Relief to Dakshin Haryana Bijli Vitran Nigam: ITAT deletes Addition of Rs. 328 Cr for ‘Surcharge levied but not realized’ [Read Order]

Relief - Dakshin Haryana Bijli Vitran Nigam - ITAT deletes - Surcharge levied - Taxscan

In a major relief to Dakshin Haryana Bijli Vitran Nigam, the ITAT Delhi has confirmed the deletion of income tax addition amounting to approx. Rs. 328 Crores on account of “Surcharge levied but not realized”.

Earlier, the income tax department made an addition of Rs.328,69,90,916/- on account of non- inclusion of “surcharge accrued/levied on electricity bills yet not realized during the year” in its total income, even though the assessee has regularly been following the mercantile system of accounting.

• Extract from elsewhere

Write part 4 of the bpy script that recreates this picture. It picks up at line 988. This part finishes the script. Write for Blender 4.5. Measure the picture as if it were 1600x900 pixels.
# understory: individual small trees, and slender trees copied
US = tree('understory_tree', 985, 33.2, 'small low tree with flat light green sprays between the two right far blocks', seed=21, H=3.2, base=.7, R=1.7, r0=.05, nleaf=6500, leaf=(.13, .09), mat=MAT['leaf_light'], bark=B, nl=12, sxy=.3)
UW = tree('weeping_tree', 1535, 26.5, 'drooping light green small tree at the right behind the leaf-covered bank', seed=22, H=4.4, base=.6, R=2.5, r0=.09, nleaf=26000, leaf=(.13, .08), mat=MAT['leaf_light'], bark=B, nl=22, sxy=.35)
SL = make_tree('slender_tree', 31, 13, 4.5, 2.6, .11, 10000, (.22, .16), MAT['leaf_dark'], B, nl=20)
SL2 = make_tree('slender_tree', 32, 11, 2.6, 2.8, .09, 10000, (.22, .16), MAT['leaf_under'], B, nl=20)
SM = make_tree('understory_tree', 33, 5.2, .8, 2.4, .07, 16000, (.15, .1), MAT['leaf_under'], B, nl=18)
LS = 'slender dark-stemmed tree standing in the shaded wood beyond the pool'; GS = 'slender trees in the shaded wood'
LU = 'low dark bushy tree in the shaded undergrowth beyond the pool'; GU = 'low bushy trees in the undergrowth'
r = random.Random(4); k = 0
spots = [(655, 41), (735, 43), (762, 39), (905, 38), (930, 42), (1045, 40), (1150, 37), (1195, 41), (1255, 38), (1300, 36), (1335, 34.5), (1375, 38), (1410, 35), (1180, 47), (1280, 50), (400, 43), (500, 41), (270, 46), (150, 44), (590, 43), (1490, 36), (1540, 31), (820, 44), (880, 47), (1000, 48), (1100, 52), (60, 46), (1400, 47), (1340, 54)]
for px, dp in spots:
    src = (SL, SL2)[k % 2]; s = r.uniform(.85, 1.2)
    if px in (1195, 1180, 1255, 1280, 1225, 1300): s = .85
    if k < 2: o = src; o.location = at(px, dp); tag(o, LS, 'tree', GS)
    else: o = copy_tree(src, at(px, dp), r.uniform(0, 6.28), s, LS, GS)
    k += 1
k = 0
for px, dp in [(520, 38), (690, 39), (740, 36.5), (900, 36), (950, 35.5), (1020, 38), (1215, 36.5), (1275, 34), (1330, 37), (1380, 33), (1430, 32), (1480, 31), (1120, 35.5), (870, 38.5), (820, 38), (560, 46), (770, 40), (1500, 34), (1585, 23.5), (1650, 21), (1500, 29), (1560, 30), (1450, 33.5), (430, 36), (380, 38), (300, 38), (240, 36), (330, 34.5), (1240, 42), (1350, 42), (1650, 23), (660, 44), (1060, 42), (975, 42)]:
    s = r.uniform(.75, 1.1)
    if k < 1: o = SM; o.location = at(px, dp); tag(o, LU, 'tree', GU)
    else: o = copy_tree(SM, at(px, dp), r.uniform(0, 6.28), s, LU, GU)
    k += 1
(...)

On appeal, the first appellate authority granted relief to the assessee.

The Revenue approached the Tribunal contending that the the consumers have not challenged such levy of surcharge and thus assessee’s right to receive surcharge has matured and the income become taxable due to accrue/arise in the year.

A bench comprising Mr. Kul Bharat (JM) and Ms. Anadee Nath Mishra (AM) observed that the Revenue has filed this appeal in Tribunal to keep the disputed issue alive, considering that at the time of filing of this appeal, the issue had not attained finality, as Revenue had taken this disputed matter, in the assessee’s own case, before the Hon’ble Supreme Court, for Assessment Year 2006-07.

“At the time of hearing before us, the Ld. Counsel for assessee drew our attention to order of Co-ordinate Bench of ITAT, Delhi, dated 30.11.2011, in which, in the assessee’s own case for Assessment Year 2006-07, in ITA No.250/Del/2010, the identical issue in dispute in similar facts and circumstances, was decided in favour of the assessee and against Revenue. The Ld. Counsel for assessee further drew our attention to order dated 01.10.2014 of Hon’ble High Court of Punjab & Haryana, in assessee’s own case, for Assessment Year 2006-07 wherein the appeal by the Revenue was dismissed by the Tribunal,” the Tribunal observed.

Dismissing the appeal, the Tribunal held that “We have heard both the sides. We have perused the materials on record. There is no dispute over the fact that issue in dispute in the present appeal before us is squarely covered in favour of the assessee and against Revenue, by the aforesaid orders dated 30.11.2011, 01.10.2014 & 17.07.2019 of Co-ordinate Bench of ITAT, Delhi; the Hon’ble High Court of Punjab & Haryana; and Hon’ble Supreme Court respectively. Neither side has brought any facts and circumstances for our consideration to distinguish the assessee’s case in Assessment Year 2014-15 (to which this present appeal pertains) from Assessment Year 2006-07 to which the aforesaid orders dated 30.11.2011, 01.10.2014 & 17.07.2019 pertained. In view of the foregoing, and with utmost regards for Hon’ble Supreme Court; Hon’ble High Court of Punjab & Haryana; and Co-ordinate Bench of ITAT, Delhi; we decide the issue in dispute in the present appeal before us in favour of the assessee and against Revenue.”